It is important to recognize that separation of the realms of state and church has operated since the beginning of Christianity. It is not an invention of modernity, although in modern times this separation has been given a new and to some degree perverse form. In the Rome of the Caesars, the rulers were the emperors, and the Christian church was a persecuted minority entirely distinct from the empire. Once Christianity became the official religion of the Roman empire in the late fourth century, the two realms were somewhat integrated. But even so, the church administered the sacraments and the emperor ratified and enforced the laws. Even during the tragic time of the Spanish Inquisition, if you committed heresy you were tried by the church, while if you committed murder you were tried by the state. So church and state have functioned as distinct if overlapping jurisdictions throughout Western history. Thus it is today that we in the West stare in horrified incomprehension when an Islamic government proposes to execute awoman for refusing to wear religiously mandated garb or a man for daring to convert to Christianity.

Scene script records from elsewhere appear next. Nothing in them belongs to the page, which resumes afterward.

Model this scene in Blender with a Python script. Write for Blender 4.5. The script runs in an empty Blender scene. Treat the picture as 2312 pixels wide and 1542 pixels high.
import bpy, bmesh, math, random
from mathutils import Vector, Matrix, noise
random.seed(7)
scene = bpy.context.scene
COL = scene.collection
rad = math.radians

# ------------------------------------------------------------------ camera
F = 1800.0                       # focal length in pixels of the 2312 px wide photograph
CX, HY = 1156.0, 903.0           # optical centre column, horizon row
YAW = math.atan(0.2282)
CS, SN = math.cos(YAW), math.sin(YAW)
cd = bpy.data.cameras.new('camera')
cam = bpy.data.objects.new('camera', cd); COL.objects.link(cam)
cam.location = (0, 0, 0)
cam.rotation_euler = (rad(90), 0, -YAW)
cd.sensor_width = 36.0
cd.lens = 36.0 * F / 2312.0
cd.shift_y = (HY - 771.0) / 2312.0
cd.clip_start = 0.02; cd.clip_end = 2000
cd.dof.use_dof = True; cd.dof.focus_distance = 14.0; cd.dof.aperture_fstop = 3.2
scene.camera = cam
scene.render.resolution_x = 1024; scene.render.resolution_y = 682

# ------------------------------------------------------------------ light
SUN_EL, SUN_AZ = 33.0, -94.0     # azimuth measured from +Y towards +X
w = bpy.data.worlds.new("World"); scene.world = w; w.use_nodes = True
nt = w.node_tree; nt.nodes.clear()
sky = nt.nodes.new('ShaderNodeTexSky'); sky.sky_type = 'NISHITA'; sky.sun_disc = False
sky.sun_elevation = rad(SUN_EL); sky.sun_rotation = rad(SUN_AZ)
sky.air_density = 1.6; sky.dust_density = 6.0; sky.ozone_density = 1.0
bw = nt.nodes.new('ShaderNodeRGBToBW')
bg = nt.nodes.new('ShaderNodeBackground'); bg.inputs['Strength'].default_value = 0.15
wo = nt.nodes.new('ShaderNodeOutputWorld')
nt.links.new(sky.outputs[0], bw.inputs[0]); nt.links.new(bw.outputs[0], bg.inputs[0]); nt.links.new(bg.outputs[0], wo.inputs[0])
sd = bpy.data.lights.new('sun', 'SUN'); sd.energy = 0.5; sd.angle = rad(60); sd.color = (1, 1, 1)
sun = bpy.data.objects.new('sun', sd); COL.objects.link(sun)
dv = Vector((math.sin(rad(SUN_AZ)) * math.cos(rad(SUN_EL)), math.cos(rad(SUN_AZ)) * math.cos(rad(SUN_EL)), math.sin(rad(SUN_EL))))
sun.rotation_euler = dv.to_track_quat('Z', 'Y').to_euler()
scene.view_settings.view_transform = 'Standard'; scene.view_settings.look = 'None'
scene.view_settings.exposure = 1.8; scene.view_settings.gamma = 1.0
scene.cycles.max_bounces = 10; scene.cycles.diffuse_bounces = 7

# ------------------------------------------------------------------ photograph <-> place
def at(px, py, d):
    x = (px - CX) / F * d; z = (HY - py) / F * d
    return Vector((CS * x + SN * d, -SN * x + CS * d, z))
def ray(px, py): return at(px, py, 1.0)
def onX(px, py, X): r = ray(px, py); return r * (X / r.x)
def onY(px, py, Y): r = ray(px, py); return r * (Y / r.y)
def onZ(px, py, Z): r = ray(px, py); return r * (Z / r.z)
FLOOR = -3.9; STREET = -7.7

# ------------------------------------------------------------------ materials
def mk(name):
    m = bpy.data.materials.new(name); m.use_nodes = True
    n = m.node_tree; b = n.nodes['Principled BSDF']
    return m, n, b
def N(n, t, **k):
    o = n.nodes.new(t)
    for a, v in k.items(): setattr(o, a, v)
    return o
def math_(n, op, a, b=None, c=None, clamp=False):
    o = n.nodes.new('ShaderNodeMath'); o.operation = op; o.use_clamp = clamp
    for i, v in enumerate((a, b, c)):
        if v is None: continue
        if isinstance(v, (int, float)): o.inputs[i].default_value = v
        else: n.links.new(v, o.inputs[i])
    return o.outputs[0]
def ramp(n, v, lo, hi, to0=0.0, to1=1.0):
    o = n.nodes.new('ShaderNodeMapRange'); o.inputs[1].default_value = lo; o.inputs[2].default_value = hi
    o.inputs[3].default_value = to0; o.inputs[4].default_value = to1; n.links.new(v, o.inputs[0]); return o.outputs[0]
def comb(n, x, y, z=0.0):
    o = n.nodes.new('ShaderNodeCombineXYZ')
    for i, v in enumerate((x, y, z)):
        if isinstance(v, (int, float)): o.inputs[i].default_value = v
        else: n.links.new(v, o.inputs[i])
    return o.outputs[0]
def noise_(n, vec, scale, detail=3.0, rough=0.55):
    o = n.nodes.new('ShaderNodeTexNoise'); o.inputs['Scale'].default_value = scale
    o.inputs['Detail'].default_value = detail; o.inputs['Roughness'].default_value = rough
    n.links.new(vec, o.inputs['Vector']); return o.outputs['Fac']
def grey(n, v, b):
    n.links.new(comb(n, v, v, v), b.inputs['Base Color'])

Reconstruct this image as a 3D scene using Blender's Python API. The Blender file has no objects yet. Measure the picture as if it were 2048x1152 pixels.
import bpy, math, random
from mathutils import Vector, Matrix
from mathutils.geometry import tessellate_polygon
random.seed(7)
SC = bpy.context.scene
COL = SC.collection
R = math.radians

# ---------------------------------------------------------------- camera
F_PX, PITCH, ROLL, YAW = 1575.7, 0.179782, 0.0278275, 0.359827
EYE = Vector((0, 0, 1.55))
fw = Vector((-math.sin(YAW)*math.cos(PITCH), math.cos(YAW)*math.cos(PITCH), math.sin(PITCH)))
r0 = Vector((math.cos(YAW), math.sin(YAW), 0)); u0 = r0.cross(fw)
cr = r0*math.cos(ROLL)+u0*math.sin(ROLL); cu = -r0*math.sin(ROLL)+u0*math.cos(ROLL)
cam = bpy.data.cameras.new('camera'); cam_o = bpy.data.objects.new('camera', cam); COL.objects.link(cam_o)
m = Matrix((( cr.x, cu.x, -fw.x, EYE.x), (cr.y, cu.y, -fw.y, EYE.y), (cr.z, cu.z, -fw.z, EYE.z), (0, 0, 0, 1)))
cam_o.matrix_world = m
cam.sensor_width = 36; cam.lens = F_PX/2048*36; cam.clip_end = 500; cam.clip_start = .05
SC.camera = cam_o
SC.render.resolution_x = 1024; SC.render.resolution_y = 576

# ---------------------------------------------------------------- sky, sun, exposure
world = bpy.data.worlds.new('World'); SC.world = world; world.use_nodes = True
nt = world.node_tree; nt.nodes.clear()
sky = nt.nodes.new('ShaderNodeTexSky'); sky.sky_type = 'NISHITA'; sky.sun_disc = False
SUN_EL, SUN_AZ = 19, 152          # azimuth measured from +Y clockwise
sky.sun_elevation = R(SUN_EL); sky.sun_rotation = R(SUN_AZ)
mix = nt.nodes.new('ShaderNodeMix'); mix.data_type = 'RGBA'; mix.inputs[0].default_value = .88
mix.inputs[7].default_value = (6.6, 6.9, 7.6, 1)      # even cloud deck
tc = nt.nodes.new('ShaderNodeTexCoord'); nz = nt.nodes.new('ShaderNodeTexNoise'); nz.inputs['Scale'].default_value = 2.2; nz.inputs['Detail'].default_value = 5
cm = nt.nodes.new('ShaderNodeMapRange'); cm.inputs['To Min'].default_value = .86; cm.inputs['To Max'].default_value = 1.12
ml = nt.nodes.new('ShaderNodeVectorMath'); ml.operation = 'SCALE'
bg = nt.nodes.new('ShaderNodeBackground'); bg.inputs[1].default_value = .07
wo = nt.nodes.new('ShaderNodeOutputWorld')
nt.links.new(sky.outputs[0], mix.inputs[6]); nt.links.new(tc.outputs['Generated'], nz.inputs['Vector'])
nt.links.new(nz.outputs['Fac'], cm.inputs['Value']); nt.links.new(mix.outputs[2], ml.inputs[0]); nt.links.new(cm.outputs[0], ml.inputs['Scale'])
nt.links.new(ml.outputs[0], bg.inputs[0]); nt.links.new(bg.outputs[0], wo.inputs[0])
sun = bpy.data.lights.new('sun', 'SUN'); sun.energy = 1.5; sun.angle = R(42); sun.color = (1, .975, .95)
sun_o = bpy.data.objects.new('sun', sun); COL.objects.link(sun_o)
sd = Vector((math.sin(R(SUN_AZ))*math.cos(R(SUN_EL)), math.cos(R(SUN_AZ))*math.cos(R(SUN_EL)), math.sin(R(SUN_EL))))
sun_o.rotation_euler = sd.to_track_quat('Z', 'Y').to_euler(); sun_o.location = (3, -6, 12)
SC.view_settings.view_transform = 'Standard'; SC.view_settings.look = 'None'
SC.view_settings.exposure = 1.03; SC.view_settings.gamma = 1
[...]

But this sort of thing did happen in the West, and unfortunately its perpetrators were Christians. Starting from the time that Christianity became the official religion of the Roman empire, all the way through the Spanish Inquisition, and even as late as the seventeenth century,

Christian rulers with the support of the churches used the power of the state to enforce religious orthodoxy. Both Catholics and Protestants were guilty of this. The Puritans who fled England for America were not escaping Catholic persecution but Anglican persecution. Their objective in finding a land of their own was not to allow everyone to have religious freedom but rather to impose their version of orthodoxy on the whole society.